Et parfois, il y a cette mystérieuse présence comme un ange qui veille au loin, la voix, les expressions, les mots de Dominique qui me traversent l'esprit. A quel moment je peux dire : « c'est ça » ? Je n'ai pas la réponse. Elle est quelque part dans la relation au sol, dans le poids des coudes, dans le regard calme, dans la musicalité du mouvement.

J'ai la charge de « veiller au grain », ouvrière appliquée, responsable, j'accomplis ma tâche. J'aime confier cette danse comme un trésor et me réjouir de cette passation.

Le soir de la première n'est qu'un instant T, fragile dans le corps des uns, éphémère dans le regard des autres. L'enjeu de la transmission de l'œuvre dépasse pour moi le résultat obtenu sur scène. Il est au cœur du travail tout au long du processus. La danse de Bagouet fait école, elle travaille les corps, elle les structure, elle affine les qualités, elle est jubilatoire, elle amuse et déroute l'imaginaire.

Au cours du processus de transmission, je suis heureuse quand on a passé l'étape de la forme, du dessin, pour rentrer dans le « vif du sujet ». Au sens propre du terme ! La présence nue de chacun, la relation à soi, aux autres. Pour certains danseurs qui s'accrochent à leur technique et à leurs représentations, le chemin peut être difficile. Il faut lâcher la force et l'envie de démontrer. Au fil des transmissions une certaine confiance nous aide à faire face à ces résistances : nous avons petit à petit trouvé les mots pour justifier de la posture, convaincre de l'importance du détail. Au-delà d'apprendre des pas il s'agit de se rendre disponible pour accueillir cette danse complexe dans un corps à la fois calme et réactif.

Le mouvement se travaille, se cisèle, parfois il se dénature, « c'est pas ça », alors on reprend. Et puis un jour, en ayant pris le temps de l'appropriation, le danseur est « chez lui » La danse de Bagouet est là et il est là aussi.

Cette écriture est solide et c'est toujours un bonheur de la voir traversée par de nouvelles présences.
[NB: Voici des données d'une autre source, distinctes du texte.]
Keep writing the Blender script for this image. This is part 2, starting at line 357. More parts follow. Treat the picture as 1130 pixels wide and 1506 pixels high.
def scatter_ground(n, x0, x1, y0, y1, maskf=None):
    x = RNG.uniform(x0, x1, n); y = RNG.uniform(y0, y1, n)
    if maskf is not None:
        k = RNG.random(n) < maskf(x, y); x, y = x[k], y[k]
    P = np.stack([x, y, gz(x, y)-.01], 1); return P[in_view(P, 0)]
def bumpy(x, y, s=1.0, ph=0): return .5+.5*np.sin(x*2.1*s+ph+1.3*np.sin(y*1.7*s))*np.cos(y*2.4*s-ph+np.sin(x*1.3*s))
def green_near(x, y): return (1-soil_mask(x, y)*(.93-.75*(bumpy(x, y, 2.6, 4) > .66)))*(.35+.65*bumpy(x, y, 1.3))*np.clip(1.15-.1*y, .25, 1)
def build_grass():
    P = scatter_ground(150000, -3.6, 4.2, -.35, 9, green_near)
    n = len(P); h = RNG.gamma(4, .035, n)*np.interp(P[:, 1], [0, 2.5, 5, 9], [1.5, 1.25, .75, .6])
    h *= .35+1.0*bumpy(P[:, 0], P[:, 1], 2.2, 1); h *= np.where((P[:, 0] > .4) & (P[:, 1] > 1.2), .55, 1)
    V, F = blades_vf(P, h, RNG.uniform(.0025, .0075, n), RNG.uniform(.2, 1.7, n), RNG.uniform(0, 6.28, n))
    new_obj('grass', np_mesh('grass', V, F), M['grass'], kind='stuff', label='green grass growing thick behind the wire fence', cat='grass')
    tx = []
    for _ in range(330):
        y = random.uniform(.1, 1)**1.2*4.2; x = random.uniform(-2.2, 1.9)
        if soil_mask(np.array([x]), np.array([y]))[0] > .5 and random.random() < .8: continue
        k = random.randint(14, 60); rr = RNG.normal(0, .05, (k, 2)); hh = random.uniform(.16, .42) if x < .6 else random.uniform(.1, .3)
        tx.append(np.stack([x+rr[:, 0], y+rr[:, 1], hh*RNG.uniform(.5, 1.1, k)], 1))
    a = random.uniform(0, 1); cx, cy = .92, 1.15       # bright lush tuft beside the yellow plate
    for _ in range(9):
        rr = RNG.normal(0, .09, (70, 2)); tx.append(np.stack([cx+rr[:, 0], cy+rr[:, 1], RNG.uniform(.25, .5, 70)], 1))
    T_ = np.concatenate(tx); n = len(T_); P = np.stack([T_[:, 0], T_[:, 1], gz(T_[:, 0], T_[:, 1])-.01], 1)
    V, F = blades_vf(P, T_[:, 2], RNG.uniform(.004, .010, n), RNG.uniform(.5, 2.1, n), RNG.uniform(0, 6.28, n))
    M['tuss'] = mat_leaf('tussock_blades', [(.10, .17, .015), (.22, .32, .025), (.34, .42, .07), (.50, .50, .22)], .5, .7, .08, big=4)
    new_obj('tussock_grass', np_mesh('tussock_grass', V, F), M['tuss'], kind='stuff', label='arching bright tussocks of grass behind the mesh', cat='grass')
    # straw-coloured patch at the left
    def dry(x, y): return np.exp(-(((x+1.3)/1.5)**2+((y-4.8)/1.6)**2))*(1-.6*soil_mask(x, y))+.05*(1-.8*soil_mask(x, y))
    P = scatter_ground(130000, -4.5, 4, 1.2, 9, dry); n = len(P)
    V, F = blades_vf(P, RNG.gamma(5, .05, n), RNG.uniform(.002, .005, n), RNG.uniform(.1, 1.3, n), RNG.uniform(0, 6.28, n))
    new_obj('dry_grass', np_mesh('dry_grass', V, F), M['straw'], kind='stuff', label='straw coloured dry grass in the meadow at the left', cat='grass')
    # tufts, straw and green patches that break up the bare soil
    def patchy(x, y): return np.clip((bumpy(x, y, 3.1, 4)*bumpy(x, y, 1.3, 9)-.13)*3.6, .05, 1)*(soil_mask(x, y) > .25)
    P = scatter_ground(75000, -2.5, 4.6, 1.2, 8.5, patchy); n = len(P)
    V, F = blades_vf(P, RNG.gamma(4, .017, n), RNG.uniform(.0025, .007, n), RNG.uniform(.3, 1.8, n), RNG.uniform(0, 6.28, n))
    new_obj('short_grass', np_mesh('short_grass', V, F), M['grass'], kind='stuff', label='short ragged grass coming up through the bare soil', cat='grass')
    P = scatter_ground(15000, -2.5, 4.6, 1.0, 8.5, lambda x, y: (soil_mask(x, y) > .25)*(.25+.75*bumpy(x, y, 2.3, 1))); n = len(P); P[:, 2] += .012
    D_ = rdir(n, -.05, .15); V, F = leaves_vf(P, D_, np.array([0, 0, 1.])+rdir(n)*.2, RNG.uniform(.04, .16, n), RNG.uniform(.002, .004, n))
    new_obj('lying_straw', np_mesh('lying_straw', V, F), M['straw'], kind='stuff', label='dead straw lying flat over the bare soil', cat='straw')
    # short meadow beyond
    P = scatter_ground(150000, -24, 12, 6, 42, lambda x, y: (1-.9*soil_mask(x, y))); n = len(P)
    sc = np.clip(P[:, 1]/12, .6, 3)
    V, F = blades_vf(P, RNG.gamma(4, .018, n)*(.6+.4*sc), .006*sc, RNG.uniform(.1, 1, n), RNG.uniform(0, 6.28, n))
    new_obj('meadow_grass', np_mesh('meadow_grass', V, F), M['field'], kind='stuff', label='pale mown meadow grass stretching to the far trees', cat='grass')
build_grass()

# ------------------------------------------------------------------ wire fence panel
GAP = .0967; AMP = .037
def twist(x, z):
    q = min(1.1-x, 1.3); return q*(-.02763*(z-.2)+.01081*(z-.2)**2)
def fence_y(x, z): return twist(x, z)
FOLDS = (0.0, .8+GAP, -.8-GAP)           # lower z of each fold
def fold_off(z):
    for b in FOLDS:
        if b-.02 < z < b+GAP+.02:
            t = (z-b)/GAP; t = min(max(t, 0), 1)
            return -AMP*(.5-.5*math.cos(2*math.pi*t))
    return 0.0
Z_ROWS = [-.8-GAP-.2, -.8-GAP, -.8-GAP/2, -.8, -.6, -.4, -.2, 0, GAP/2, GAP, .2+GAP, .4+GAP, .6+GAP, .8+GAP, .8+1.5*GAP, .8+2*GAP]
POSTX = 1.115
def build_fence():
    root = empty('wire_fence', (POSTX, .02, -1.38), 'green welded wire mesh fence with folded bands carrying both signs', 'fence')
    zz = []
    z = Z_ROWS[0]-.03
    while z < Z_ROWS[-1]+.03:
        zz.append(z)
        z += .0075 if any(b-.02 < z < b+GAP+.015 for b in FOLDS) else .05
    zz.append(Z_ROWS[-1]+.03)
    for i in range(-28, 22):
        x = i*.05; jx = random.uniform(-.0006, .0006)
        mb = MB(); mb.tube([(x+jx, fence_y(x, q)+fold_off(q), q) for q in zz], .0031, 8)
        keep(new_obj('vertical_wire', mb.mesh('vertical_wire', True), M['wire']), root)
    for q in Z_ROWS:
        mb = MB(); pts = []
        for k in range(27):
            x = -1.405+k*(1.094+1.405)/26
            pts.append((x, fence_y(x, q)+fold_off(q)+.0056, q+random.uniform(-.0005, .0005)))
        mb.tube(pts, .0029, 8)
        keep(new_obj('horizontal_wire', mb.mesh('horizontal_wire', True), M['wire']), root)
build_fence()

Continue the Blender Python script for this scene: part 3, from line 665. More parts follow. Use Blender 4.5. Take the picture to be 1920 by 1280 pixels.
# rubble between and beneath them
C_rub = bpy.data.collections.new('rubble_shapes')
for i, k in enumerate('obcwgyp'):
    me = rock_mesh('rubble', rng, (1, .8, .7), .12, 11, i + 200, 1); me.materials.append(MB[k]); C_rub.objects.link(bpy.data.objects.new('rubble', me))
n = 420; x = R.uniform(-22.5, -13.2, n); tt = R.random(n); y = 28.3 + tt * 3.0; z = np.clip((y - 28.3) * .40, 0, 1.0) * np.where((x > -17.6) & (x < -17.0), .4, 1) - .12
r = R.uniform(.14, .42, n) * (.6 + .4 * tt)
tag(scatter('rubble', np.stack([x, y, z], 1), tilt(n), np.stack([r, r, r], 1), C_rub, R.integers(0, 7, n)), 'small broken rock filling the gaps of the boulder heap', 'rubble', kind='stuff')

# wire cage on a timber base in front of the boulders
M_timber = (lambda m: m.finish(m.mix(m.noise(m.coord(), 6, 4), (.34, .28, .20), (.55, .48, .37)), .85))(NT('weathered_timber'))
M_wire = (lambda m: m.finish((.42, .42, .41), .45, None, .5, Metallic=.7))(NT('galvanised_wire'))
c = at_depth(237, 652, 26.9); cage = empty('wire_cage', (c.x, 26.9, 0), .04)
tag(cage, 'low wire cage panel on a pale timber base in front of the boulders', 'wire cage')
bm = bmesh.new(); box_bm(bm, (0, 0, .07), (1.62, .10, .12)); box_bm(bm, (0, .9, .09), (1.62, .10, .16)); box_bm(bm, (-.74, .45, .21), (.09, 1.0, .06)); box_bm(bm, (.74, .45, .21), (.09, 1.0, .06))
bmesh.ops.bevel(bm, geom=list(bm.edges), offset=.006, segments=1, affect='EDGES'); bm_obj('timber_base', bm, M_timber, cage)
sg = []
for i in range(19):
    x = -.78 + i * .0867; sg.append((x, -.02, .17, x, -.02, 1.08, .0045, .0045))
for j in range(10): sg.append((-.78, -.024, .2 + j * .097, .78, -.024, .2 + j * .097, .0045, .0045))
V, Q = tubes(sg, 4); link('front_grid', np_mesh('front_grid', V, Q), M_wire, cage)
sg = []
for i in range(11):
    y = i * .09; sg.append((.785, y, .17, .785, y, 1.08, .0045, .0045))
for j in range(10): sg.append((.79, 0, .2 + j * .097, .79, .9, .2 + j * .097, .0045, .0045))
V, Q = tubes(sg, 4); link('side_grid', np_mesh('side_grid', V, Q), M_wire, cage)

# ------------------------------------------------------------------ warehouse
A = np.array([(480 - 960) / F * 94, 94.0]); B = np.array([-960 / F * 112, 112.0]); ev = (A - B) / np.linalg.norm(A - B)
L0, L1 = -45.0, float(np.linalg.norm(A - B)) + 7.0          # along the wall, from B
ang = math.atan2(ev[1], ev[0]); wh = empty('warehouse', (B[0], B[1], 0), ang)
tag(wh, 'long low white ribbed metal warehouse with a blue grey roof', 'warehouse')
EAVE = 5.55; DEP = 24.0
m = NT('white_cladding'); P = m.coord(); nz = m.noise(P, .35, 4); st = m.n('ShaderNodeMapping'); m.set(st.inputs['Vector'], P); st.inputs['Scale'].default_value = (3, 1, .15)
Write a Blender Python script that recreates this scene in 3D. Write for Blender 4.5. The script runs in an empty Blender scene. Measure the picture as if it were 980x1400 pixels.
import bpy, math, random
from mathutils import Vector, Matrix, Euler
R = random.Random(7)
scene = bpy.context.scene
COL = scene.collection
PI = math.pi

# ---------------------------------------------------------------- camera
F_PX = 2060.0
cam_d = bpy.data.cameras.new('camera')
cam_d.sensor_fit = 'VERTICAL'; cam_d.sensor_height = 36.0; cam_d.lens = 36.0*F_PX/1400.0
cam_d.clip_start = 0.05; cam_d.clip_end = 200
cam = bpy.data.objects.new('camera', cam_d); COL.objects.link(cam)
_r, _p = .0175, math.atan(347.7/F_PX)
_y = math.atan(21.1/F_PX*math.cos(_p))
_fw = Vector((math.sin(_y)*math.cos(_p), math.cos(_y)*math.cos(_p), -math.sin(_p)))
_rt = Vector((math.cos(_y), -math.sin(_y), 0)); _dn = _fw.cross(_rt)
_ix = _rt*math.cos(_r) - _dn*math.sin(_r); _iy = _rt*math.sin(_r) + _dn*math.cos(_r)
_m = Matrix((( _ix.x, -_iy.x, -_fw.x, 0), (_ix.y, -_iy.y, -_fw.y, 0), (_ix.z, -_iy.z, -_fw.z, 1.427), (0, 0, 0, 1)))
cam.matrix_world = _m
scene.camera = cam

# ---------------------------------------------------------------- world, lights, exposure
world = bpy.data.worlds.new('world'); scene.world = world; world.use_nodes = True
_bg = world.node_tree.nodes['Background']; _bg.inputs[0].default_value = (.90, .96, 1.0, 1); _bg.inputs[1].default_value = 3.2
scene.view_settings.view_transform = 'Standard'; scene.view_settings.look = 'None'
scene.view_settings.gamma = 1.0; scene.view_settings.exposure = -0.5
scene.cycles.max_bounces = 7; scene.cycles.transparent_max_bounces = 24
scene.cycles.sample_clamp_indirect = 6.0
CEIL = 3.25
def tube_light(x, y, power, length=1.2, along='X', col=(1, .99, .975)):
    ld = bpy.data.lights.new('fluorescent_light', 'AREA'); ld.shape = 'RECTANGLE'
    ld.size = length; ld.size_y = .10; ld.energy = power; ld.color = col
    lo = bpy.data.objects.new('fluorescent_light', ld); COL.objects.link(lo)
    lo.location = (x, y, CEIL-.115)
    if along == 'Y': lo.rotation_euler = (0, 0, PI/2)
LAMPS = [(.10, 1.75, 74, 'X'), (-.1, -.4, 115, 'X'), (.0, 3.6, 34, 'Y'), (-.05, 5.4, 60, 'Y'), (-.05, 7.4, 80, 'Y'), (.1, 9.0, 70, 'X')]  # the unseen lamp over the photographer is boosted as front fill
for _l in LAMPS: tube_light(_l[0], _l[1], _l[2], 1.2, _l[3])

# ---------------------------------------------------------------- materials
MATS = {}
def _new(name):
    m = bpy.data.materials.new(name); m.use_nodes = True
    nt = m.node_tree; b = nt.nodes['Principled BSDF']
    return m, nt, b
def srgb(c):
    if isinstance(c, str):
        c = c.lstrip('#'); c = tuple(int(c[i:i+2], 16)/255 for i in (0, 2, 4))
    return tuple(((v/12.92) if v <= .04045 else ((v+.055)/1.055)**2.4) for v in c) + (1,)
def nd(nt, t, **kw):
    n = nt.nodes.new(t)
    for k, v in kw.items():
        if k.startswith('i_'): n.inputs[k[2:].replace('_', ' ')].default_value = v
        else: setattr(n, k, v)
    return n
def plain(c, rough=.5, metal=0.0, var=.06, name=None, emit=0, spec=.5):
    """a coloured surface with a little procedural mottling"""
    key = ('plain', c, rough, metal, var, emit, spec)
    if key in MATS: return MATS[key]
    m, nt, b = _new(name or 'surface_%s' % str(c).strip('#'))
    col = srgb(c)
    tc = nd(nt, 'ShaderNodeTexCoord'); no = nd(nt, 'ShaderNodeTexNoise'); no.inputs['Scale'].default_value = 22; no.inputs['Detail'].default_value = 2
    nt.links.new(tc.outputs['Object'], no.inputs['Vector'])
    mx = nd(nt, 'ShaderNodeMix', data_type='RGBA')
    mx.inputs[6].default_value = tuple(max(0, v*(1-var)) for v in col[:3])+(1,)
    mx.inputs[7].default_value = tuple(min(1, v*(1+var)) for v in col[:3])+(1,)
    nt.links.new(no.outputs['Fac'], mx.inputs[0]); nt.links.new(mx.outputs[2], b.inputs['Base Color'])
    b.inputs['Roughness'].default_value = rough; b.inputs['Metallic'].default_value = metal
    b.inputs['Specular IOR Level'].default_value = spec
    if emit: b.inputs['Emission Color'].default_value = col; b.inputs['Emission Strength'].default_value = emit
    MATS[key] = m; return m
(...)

Pour revenir au choix des costumes, face à ce groupe de danseurs d'âges et de corpulences différentes, il me tenait à cœur de distinguer les hommes et les femmes -- A la création on gommait le genre, ici on le revendique et l'incarnation de chacun est mise en valeur.

Mon choix, directement inspiré des films de Truffaut, s'est porté sur le style quotidien des années 60. Le choix de la couleur chair et de la transparence vient de cette envie de voir la peau tant les mouvements nous semblent reliés par un courant qui circule à la surface du corps.

Tout comme l'écriture fait apparaitre dans cette pièce le collectif et l'individu, la couleur chair unifie le groupe et les différents costumes distinguent chaque personne.

Ces vêtements de « gens comme tout le monde » font ressortir le côté humain et réel. Ce qu'on aime souligner dans la danse de Dominique. Des hommes et des femmes qui parlent un langage commun, mystérieux, qui tracent leurs chemins tout au long de partitions modulaires et contraignantes sans en faire des robots mais au contraire des individus revendiquant chacun toutes les nuances de leur être.